- _Your task_
How many of the lines below hold the word "picture"? Answer only with the number.

— START OF Dataset content —

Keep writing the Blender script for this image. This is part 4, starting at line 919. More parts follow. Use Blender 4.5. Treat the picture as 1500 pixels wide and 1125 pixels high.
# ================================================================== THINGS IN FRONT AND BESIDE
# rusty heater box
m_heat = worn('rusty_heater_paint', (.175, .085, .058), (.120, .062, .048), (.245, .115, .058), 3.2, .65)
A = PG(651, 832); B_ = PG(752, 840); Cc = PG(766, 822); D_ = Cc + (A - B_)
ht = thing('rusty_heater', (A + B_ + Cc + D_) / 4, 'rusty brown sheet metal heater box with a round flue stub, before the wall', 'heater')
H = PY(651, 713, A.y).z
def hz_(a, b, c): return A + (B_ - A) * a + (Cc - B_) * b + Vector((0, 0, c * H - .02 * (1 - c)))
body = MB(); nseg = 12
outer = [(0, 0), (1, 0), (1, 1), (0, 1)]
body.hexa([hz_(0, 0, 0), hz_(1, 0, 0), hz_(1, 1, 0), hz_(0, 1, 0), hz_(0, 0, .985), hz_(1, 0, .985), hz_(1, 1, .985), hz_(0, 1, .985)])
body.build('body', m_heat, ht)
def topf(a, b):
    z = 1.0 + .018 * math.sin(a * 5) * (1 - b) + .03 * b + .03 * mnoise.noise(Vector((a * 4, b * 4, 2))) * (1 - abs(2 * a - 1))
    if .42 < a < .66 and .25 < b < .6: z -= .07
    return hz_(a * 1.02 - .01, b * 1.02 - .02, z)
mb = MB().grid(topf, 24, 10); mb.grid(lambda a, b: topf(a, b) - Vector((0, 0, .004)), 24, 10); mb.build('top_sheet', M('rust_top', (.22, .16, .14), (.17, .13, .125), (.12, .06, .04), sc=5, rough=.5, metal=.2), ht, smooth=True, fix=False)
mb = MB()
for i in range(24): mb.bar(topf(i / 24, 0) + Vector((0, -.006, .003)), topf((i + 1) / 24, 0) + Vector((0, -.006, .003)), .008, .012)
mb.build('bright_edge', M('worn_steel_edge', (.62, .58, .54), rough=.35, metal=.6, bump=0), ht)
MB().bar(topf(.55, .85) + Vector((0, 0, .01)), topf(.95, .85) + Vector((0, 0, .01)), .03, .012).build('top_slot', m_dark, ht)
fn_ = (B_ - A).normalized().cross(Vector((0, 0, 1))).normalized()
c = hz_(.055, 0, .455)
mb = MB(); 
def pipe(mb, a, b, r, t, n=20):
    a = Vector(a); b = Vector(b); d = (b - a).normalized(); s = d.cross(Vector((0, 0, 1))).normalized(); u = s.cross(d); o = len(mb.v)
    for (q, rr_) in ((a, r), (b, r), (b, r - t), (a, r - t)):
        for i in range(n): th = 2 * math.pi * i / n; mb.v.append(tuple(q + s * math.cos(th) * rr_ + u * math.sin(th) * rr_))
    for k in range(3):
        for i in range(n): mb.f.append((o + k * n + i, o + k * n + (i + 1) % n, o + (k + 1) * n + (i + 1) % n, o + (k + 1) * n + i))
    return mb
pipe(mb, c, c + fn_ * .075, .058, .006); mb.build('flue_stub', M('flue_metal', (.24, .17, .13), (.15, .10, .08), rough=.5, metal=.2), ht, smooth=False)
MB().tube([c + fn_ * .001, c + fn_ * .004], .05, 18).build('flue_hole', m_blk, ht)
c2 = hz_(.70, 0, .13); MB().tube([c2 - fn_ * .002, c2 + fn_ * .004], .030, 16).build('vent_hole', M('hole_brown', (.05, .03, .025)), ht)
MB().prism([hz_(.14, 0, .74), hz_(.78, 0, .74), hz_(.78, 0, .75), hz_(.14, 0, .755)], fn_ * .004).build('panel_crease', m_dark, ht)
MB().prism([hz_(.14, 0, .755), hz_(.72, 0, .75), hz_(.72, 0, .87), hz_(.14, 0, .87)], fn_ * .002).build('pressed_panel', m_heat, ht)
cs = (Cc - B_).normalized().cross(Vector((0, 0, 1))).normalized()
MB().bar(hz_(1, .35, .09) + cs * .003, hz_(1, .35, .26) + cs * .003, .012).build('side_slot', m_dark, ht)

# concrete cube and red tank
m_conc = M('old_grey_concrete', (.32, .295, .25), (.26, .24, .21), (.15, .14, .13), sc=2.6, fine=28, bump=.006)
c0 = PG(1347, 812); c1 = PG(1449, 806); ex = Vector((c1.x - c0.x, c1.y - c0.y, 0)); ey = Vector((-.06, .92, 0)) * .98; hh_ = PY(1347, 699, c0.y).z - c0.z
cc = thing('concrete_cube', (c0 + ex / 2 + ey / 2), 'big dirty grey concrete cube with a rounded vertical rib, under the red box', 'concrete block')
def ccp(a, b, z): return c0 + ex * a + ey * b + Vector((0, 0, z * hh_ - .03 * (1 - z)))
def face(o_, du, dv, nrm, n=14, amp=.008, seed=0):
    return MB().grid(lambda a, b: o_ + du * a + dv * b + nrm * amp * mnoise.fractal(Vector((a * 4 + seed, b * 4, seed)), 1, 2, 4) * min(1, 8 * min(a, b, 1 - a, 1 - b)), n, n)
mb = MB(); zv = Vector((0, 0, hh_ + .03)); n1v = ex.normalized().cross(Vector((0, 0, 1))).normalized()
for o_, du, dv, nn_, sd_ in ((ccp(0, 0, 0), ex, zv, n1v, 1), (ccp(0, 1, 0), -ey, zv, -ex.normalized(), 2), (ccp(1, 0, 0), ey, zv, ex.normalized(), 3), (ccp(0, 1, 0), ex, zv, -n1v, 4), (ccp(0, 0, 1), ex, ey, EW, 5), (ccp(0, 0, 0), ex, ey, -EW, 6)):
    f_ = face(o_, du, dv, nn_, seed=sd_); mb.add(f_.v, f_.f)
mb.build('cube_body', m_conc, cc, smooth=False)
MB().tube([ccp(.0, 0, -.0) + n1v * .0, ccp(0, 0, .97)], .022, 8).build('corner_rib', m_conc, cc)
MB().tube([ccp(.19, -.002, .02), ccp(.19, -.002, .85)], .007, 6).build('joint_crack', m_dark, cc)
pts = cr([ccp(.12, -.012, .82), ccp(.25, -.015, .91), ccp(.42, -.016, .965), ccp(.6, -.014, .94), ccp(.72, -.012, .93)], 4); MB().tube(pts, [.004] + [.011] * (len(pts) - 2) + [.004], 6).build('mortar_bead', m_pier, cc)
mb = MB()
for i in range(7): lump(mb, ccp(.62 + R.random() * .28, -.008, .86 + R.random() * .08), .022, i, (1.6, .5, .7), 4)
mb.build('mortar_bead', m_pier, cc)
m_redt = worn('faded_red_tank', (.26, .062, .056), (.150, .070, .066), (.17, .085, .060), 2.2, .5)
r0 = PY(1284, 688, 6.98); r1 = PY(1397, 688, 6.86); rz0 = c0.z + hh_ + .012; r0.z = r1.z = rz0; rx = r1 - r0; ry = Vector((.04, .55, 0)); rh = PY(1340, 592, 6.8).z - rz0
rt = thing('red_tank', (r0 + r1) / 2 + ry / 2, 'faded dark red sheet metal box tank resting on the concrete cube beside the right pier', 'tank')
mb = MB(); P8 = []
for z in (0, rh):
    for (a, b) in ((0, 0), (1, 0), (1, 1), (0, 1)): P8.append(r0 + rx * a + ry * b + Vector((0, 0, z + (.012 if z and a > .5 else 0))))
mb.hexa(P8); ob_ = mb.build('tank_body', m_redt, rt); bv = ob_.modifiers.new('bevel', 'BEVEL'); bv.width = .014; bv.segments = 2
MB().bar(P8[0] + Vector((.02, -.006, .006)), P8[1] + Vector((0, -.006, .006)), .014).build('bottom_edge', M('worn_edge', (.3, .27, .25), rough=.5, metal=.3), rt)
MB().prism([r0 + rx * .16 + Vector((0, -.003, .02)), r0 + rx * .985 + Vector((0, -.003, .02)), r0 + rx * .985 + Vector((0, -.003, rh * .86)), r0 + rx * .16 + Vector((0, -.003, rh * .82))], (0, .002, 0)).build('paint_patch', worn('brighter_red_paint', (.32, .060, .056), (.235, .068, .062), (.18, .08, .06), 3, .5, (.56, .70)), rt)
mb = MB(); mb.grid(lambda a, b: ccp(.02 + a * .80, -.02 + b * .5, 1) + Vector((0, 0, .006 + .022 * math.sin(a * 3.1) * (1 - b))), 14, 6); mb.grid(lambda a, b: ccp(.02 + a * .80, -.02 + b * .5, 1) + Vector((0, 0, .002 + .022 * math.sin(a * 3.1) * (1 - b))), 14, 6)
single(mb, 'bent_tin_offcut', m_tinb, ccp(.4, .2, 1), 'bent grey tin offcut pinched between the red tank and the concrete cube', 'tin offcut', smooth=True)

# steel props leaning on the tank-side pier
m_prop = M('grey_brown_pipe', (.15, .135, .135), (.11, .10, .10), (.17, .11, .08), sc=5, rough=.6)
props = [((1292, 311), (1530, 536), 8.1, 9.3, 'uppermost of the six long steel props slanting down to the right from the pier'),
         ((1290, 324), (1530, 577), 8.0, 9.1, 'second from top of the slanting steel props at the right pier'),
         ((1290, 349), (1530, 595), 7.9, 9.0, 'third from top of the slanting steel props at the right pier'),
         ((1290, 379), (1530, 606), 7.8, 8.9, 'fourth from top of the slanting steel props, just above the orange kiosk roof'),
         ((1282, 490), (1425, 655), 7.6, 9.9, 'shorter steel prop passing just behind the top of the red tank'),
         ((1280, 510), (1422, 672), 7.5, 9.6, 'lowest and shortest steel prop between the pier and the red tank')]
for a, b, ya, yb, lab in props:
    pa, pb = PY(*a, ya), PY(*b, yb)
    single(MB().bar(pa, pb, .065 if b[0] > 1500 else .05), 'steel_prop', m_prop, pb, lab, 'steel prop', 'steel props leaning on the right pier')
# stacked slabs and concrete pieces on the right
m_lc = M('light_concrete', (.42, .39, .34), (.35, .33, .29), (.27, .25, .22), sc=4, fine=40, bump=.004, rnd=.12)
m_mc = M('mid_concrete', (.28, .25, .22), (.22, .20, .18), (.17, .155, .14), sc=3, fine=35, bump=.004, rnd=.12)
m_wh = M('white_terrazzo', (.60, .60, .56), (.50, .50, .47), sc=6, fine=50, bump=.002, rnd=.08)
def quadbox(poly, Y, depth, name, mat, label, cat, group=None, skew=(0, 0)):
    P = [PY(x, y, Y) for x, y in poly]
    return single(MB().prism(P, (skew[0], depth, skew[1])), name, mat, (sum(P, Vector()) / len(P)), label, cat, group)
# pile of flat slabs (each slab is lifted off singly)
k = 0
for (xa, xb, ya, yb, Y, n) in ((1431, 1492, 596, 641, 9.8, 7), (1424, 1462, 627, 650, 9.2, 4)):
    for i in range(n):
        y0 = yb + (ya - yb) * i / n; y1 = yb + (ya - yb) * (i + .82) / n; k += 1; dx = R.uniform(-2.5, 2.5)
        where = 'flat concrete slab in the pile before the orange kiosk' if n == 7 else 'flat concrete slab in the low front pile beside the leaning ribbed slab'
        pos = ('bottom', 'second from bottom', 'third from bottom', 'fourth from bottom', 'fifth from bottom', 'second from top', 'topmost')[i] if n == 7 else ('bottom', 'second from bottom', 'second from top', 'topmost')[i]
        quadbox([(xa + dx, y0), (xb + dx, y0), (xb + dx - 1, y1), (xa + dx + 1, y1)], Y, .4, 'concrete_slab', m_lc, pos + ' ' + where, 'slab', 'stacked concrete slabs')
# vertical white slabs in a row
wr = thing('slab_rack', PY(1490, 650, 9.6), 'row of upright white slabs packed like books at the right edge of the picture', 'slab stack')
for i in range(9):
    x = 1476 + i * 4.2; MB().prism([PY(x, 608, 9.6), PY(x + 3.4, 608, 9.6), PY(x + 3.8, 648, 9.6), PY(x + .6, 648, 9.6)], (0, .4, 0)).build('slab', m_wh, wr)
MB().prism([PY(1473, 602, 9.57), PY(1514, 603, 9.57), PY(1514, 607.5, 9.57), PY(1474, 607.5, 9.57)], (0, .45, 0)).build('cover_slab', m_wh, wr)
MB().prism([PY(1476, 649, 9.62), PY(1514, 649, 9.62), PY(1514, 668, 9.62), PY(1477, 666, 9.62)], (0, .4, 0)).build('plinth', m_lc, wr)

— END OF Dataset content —

- _Answer for this exercise_
2